KIDS GROWING UP in industrial cities during the Depression learned to be inventive or they didn't have much fun. Playthings arrived once a year, at Christmas, and they had to be made to last a year. When the neighborhood football became unpatchable, everyone shed their undershirts and stuffed it. By May, baseballs were black, wrapped in electric tape, as were bat handles.

Kites, especially, were the products of scrounging. Kits to make complete kites hadn't been invented, and if they had been no one could have afforded them. Kites were fabricated from what was on hand that would seem to work.

The basic models in Worcester, Mass., in the mid-'30s were created from wire coathangers, newspapers, flour-and-water paste, string and/or strips of rags for tails. They flew erratically, if at all.

So, something lighter than coathanger wire was needed for frames. The answer came from behind the United Fruit Co. market -- banana crates of very thin wood wired together. The slats were about 1/4-inch thick, 21/2 feet long. The chore was to take a jackknife and cut half-inch wide strips. The trick was to get these strips the full 21/2 feet long without splitting the wood; that the success rate was maybe once in six tries made it a chore. But we persevered.

The same went for newspapers -- too heavy. Suddenly we remembered that our mothers lined our bureau drawers with tissue paper. Suddenly all of our drawers were unlined -- we were too shrewd to unline drawers of other family members, particularly mothers and sisters.

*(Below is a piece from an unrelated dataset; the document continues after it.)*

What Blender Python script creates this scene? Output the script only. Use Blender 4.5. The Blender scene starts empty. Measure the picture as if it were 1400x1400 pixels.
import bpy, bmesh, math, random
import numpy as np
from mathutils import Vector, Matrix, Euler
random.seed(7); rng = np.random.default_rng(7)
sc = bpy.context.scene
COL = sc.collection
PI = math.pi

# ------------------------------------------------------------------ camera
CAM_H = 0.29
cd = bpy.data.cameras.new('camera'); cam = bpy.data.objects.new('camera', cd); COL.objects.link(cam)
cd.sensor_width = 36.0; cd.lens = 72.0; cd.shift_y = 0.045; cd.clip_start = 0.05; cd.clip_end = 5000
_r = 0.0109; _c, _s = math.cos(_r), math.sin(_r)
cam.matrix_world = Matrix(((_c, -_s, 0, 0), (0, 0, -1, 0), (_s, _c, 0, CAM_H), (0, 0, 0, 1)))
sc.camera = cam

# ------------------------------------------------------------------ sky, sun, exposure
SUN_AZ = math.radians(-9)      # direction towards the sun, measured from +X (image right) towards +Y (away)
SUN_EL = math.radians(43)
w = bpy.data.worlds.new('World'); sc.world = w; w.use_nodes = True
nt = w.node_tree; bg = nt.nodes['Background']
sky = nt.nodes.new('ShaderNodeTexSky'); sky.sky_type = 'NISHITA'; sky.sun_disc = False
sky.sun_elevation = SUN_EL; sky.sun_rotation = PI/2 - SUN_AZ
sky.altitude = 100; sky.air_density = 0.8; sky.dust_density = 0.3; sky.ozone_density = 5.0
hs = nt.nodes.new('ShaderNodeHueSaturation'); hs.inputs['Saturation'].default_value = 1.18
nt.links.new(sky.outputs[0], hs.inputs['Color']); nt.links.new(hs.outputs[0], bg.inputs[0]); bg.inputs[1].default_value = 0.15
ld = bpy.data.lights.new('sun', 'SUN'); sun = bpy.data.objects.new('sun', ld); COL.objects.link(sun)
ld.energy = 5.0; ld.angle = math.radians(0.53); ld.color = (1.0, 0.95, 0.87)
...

The problem with flour-and-water paste was that it didn't stick, except on clothing or wherever you didn't want it to. Library paste (made from mixing water with an obnoxious- smelling powder obviously of fish derivation) was little better, until a budding chemist name Karl LaVallee discovered that it helped to mix it with gin scrounged from his father's cache in the garage (actually a former stable, the horse-and-buggy age just coming to a close).

The last problem was string. We first tried scrounging fishline from fathers' sporting supplies. But the retribution when we were discovered was terrible. In a textile city like Worcester there was plenty of "string" available for scrounging -- tire fabric cordage rejected by the testing labs at the mills, often full reels. But the usual reason for rejection was weak spots, and we lost a lot of kites to broken lines. And it was rough and our hands were often bloody from handling it.

So we kept on scrounging, especially in the attics of the big old Victorian houses most of us lived in, which were rife with temptation since they were filled with boxes, especially shoe boxes, carefully labeled and tied up and stacked away according to the ingrained habits of Ynkee thrift. But we would never dare to scrounge the string that bound these treasures.

Then one day, a bonanza! Something we'd have no compunctions about scrounging, and after a couple of days of square- knotting, the best kite season ever could start.

In a dusty attic corner, shoe boxes carefully bound and labeled:

"Pieces of string, too short to save."